[Begin]

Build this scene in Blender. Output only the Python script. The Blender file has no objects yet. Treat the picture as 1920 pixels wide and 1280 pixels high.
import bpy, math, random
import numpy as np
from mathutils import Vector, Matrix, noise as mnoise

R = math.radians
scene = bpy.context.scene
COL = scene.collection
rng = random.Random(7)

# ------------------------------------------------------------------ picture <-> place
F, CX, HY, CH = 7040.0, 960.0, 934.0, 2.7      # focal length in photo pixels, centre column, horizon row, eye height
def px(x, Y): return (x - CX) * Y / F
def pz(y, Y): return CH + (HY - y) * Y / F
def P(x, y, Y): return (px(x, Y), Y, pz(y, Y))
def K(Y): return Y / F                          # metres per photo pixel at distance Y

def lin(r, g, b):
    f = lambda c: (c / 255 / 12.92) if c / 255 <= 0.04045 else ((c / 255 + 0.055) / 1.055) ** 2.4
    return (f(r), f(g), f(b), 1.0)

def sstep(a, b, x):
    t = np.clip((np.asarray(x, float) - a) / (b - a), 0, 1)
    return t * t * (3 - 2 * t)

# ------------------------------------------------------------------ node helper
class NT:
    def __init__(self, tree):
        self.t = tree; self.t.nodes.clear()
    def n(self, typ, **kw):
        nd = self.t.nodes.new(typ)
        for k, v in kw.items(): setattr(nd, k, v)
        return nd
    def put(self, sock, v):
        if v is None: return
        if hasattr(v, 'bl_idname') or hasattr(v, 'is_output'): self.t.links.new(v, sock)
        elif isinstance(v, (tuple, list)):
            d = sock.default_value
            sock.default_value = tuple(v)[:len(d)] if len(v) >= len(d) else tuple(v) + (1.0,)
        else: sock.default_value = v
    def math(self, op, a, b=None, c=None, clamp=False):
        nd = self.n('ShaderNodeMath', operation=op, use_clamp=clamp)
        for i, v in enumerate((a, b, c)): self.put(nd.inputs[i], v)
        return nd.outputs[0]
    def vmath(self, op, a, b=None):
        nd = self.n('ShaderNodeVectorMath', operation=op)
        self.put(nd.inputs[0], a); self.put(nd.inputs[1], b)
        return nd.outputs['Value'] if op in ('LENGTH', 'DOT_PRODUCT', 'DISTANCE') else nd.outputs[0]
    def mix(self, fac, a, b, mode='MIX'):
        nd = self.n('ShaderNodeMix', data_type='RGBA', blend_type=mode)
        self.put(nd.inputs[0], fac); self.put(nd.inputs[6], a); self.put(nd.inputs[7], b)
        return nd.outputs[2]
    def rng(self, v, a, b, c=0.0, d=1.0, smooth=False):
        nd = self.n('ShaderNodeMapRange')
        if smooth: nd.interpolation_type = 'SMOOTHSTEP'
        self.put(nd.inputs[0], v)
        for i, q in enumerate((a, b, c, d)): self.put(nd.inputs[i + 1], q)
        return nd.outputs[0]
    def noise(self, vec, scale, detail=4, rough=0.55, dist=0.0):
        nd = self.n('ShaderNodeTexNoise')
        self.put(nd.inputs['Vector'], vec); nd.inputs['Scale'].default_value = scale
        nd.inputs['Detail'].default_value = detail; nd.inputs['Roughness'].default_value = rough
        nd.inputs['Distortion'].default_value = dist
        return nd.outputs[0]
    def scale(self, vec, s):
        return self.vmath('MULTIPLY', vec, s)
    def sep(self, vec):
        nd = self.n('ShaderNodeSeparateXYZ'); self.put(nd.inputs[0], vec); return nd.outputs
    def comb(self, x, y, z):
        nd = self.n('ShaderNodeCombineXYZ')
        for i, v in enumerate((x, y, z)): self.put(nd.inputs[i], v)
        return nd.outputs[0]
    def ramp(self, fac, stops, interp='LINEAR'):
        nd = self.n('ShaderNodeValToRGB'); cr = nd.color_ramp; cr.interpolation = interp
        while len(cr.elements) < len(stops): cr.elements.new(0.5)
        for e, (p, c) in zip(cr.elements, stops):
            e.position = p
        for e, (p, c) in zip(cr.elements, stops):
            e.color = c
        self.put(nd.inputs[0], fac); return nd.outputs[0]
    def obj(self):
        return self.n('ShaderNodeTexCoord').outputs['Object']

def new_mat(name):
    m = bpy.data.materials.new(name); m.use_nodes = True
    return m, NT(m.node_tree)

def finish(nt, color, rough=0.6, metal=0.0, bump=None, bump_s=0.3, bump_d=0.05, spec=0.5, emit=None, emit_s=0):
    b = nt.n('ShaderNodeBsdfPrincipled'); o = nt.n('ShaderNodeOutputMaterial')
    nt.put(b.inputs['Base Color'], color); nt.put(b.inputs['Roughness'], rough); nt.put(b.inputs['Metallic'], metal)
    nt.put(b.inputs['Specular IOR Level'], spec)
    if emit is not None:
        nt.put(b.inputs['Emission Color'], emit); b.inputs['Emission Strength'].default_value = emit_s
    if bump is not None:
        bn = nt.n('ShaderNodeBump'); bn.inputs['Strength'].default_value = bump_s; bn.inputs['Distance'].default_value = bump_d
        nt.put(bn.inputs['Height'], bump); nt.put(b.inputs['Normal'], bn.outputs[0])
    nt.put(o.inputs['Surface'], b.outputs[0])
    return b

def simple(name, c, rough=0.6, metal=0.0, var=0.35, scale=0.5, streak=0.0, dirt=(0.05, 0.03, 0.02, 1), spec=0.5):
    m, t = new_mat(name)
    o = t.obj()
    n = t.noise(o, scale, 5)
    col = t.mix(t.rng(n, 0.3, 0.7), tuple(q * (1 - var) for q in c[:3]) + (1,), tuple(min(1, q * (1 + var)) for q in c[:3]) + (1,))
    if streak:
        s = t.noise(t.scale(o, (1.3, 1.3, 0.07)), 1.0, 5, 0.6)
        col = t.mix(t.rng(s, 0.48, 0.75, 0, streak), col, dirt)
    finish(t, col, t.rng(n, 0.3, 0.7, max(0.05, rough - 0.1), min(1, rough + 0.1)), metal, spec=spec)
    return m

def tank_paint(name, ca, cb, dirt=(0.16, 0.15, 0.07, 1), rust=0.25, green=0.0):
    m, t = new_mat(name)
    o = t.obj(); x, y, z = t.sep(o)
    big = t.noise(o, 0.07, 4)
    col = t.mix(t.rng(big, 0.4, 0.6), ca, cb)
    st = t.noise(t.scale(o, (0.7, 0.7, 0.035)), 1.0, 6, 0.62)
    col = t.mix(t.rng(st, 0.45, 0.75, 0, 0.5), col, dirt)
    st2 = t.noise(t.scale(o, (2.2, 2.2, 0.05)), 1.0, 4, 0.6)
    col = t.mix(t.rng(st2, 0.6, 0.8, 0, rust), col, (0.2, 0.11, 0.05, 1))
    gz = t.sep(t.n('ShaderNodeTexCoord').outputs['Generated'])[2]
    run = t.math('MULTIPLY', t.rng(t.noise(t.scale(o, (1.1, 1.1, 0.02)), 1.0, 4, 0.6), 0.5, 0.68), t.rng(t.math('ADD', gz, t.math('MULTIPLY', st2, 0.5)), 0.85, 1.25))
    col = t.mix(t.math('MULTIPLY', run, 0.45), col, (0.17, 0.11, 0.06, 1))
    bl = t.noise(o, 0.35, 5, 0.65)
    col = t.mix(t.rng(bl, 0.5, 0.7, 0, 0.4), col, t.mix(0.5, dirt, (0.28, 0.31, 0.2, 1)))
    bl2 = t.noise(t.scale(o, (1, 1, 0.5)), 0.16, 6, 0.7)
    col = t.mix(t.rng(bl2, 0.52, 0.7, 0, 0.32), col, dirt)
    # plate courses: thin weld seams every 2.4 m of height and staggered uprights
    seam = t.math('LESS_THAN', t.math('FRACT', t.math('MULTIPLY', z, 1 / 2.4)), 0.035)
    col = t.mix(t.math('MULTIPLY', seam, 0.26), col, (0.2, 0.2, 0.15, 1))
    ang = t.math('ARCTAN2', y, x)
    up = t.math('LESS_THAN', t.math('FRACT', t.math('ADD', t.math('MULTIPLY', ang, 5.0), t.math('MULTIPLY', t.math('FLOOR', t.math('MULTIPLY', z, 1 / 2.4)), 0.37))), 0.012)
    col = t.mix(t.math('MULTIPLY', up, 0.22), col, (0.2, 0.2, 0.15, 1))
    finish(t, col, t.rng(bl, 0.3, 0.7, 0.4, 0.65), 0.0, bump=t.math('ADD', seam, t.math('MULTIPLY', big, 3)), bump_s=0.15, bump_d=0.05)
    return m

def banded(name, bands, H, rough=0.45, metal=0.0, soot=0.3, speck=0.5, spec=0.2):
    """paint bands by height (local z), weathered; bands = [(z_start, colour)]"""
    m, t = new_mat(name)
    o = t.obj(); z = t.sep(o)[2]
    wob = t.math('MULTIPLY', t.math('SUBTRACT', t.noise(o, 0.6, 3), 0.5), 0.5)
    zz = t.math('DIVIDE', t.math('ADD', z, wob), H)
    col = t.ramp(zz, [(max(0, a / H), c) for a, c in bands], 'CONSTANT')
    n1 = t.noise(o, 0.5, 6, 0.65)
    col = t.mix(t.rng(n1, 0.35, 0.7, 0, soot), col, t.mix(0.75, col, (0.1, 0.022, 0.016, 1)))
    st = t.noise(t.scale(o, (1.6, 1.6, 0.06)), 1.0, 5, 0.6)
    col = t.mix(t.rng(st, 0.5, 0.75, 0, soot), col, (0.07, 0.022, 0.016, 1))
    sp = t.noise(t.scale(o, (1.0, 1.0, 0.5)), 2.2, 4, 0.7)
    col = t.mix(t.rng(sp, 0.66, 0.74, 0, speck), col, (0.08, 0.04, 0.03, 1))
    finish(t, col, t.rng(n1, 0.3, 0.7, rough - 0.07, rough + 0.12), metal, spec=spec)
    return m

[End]

__WHAT THE TASK ASKS__:
Print, please, the lines above from the very first through the one that holds "rng = random.Random(7)", both included, word for word and with nothing else.

__WRITTEN REPLY__:
Build this scene in Blender. Output only the Python script. The Blender file has no objects yet. Treat the picture as 1920 pixels wide and 1280 pixels high.
import bpy, math, random
import numpy as np
from mathutils import Vector, Matrix, noise as mnoise

R = math.radians
scene = bpy.context.scene
COL = scene.collection
rng = random.Random(7)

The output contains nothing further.